_GIVEN TASK_: Copy out exactly the lines from the start of the data to the line containing "bg.inputs[1].default_value = 1.75". Include both.

┄┄┄┄┄┄

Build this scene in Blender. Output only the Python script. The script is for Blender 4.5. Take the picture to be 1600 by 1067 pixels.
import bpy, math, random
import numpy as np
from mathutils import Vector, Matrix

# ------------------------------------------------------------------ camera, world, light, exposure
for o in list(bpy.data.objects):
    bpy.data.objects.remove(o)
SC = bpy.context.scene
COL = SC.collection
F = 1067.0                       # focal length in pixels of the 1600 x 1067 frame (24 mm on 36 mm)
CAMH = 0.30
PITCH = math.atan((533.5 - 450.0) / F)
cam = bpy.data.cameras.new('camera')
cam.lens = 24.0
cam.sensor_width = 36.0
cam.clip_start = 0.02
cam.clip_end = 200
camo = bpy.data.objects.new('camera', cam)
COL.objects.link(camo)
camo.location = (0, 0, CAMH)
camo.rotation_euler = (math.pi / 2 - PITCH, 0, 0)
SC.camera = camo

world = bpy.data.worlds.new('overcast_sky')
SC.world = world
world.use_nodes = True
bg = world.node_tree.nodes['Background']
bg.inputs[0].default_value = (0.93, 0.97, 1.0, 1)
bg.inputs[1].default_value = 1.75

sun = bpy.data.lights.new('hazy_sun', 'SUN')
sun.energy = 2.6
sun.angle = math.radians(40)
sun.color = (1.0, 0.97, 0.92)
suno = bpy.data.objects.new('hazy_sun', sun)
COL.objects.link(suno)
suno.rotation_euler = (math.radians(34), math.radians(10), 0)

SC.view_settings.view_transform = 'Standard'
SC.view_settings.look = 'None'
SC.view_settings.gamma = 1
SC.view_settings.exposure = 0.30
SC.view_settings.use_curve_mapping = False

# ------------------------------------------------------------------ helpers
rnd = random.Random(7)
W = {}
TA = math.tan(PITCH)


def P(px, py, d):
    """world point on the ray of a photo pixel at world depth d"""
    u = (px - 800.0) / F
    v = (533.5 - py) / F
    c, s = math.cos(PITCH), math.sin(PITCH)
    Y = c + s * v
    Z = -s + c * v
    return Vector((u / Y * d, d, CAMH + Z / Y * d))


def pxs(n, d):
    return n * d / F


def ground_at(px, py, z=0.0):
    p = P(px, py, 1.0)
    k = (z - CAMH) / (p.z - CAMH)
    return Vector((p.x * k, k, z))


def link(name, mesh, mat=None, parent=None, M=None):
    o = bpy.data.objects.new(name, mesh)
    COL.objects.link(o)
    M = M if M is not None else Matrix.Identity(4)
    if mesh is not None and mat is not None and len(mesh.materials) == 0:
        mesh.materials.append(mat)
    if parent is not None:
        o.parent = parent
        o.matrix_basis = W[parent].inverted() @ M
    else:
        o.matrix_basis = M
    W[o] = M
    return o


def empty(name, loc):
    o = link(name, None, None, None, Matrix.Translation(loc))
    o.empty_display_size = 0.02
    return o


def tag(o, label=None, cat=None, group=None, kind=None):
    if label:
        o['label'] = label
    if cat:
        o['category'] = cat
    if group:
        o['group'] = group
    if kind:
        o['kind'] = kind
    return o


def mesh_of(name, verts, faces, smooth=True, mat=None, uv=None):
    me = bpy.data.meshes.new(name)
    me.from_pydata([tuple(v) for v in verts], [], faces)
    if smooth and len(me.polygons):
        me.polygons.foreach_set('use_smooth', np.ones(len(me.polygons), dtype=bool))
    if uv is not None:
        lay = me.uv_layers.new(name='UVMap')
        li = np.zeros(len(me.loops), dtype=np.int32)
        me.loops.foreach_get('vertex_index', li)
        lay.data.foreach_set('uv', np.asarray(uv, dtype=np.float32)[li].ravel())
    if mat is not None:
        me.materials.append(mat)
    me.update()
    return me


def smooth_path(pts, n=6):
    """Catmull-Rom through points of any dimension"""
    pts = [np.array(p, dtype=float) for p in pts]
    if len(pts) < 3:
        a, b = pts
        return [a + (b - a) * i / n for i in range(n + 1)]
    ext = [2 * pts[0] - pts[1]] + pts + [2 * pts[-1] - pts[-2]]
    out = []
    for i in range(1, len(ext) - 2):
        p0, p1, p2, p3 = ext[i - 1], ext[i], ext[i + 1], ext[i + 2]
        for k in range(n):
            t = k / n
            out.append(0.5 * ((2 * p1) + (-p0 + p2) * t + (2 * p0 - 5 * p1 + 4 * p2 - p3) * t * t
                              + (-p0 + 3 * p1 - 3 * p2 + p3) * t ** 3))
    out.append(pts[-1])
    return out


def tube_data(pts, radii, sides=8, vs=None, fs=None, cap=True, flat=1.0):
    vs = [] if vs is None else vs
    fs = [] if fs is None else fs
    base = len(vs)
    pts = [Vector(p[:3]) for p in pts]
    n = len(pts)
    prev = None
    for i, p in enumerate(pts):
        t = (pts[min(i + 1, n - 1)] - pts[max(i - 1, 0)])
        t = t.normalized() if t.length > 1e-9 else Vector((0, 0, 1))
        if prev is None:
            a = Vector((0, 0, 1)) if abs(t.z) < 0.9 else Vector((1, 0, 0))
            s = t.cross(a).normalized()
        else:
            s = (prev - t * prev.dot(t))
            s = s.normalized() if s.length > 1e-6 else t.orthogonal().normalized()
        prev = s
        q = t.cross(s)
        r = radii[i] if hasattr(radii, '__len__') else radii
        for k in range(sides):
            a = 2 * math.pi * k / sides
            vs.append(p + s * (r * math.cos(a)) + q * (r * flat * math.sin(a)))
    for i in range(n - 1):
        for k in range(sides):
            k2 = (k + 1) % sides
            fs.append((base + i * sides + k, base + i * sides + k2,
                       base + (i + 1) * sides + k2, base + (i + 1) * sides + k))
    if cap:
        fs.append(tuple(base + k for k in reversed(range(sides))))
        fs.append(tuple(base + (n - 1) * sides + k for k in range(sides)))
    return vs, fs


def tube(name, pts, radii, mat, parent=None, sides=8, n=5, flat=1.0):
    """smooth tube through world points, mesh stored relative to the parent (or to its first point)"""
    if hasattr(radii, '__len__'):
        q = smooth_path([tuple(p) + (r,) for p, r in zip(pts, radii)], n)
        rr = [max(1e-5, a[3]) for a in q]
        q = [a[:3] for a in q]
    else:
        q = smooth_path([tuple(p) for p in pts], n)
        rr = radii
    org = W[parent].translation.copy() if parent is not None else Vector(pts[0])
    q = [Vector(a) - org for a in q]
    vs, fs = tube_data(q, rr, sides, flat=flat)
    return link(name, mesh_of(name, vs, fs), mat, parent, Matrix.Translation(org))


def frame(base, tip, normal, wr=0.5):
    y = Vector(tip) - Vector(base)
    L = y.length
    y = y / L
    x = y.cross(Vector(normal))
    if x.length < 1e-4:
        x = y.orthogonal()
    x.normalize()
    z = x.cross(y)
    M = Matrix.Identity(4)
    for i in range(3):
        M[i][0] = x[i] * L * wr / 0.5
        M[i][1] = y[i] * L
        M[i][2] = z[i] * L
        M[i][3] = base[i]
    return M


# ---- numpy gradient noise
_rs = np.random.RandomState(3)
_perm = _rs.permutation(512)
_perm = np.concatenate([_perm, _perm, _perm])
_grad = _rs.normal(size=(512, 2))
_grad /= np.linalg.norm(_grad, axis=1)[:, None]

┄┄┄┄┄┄

_EXPECTED OUTPUT_:
Build this scene in Blender. Output only the Python script. The script is for Blender 4.5. Take the picture to be 1600 by 1067 pixels.
import bpy, math, random
import numpy as np
from mathutils import Vector, Matrix

# ------------------------------------------------------------------ camera, world, light, exposure
for o in list(bpy.data.objects):
    bpy.data.objects.remove(o)
SC = bpy.context.scene
COL = SC.collection
F = 1067.0                       # focal length in pixels of the 1600 x 1067 frame (24 mm on 36 mm)
CAMH = 0.30
PITCH = math.atan((533.5 - 450.0) / F)
cam = bpy.data.cameras.new('camera')
cam.lens = 24.0
cam.sensor_width = 36.0
cam.clip_start = 0.02
cam.clip_end = 200
camo = bpy.data.objects.new('camera', cam)
COL.objects.link(camo)
camo.location = (0, 0, CAMH)
camo.rotation_euler = (math.pi / 2 - PITCH, 0, 0)
SC.camera = camo

world = bpy.data.worlds.new('overcast_sky')
SC.world = world
world.use_nodes = True
bg = world.node_tree.nodes['Background']
bg.inputs[0].default_value = (0.93, 0.97, 1.0, 1)
bg.inputs[1].default_value = 1.75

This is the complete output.